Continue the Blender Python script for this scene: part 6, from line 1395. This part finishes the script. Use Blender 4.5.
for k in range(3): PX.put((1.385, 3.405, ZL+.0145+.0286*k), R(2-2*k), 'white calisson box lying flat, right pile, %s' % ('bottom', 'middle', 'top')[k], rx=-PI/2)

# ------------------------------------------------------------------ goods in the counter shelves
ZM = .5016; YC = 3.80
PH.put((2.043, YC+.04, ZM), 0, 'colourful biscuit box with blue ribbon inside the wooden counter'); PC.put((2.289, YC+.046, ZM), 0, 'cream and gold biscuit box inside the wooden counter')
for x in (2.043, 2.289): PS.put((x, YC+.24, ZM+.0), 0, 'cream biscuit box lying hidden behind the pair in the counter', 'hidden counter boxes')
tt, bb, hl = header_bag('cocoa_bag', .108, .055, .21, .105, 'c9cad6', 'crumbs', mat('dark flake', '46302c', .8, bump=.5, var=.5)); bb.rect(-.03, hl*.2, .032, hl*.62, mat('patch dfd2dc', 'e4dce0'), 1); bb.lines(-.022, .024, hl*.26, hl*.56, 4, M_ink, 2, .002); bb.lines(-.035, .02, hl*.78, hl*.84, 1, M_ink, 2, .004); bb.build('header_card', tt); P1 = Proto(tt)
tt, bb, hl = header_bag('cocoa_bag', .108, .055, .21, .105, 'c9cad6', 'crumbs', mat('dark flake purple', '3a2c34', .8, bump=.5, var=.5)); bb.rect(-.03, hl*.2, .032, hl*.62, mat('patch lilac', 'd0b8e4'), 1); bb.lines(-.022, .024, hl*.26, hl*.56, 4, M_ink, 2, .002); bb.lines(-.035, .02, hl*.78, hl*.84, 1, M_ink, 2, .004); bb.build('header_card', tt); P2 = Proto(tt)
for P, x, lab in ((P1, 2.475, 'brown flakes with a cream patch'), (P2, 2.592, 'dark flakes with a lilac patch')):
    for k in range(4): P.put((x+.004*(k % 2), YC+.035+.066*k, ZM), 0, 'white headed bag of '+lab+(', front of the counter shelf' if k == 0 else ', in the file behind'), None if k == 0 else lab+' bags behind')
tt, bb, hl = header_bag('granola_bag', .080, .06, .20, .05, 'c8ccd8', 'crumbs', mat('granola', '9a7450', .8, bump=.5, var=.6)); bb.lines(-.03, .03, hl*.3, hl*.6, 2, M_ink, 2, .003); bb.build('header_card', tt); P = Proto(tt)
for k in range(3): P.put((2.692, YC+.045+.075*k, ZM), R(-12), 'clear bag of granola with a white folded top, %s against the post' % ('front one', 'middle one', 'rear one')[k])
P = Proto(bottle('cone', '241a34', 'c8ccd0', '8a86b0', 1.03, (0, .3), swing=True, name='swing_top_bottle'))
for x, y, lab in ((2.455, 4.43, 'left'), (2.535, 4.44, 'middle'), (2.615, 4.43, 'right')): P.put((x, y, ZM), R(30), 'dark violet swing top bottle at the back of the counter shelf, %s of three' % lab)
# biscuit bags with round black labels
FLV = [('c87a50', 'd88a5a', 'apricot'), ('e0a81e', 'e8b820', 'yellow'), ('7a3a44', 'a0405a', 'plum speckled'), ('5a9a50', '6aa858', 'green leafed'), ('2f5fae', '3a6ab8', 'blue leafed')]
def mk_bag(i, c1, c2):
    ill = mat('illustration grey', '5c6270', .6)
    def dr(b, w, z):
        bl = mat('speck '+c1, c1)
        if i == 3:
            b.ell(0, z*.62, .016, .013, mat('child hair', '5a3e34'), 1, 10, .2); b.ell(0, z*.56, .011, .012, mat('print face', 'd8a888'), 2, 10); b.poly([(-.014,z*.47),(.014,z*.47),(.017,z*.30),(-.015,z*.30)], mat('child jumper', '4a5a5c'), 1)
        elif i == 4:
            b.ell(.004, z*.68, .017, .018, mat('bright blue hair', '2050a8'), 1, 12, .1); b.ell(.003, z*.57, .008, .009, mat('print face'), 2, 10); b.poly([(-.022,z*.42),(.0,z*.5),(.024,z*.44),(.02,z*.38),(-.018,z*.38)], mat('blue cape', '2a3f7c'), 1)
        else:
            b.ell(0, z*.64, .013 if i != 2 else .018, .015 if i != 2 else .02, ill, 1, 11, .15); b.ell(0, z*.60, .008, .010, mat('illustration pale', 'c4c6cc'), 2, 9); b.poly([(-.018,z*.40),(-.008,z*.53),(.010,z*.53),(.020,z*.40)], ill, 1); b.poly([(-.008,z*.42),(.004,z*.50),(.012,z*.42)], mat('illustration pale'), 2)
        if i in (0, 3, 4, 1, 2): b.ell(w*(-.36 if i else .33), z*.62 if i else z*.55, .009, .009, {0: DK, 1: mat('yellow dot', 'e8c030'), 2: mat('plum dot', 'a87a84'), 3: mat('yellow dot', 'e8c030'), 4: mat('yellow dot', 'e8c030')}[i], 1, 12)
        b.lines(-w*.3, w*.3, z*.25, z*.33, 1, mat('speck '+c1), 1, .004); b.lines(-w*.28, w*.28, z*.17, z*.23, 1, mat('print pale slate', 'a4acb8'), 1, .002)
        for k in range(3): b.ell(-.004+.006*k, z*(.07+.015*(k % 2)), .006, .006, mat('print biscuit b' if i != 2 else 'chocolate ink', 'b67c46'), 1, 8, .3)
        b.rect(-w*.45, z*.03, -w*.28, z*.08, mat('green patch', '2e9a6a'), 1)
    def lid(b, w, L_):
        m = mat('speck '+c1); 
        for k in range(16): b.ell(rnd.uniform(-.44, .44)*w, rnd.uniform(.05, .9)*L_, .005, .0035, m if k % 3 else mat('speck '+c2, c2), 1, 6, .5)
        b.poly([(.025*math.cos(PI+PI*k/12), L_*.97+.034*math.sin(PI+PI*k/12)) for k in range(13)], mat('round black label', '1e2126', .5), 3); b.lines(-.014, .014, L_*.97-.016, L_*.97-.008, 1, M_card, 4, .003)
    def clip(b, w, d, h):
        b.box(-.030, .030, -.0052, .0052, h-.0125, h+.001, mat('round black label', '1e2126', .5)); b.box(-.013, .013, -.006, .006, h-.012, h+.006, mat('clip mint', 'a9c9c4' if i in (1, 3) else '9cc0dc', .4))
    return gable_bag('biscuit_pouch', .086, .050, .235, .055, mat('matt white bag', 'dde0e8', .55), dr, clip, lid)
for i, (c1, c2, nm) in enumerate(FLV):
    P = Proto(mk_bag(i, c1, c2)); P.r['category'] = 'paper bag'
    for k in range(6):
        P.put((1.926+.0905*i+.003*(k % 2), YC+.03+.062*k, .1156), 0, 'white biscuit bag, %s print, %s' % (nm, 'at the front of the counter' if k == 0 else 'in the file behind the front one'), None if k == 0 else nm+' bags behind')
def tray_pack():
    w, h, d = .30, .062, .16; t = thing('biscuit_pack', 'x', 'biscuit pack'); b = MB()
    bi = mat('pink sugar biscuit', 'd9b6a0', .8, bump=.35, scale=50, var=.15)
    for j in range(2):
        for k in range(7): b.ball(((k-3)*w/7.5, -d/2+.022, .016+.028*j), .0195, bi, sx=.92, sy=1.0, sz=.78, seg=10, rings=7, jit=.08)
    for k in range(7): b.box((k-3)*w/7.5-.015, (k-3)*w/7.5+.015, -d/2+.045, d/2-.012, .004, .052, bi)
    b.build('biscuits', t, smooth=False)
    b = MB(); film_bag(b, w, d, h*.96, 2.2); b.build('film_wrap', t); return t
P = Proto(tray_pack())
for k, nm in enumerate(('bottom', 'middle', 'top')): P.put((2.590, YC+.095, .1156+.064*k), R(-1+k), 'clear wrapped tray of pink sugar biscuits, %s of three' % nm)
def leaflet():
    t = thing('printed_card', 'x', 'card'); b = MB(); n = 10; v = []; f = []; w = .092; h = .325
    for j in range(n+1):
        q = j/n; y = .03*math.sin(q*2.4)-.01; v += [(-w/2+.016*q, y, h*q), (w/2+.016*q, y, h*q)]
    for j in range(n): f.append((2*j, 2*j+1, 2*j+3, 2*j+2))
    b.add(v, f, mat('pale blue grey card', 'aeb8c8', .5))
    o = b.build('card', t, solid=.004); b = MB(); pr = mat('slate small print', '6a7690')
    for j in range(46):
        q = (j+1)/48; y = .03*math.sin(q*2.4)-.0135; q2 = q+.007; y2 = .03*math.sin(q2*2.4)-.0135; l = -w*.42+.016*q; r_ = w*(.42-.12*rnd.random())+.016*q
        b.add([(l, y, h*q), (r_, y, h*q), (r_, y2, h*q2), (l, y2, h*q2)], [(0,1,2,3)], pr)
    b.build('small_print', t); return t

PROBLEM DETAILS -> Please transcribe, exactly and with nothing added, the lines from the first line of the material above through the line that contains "('bottom', 'middle', 'top')[k], rx=-PI/2)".

PROBLEM SOLUTION ->
Continue the Blender Python script for this scene: part 6, from line 1395. This part finishes the script. Use Blender 4.5.
for k in range(3): PX.put((1.385, 3.405, ZL+.0145+.0286*k), R(2-2*k), 'white calisson box lying flat, right pile, %s' % ('bottom', 'middle', 'top')[k], rx=-PI/2)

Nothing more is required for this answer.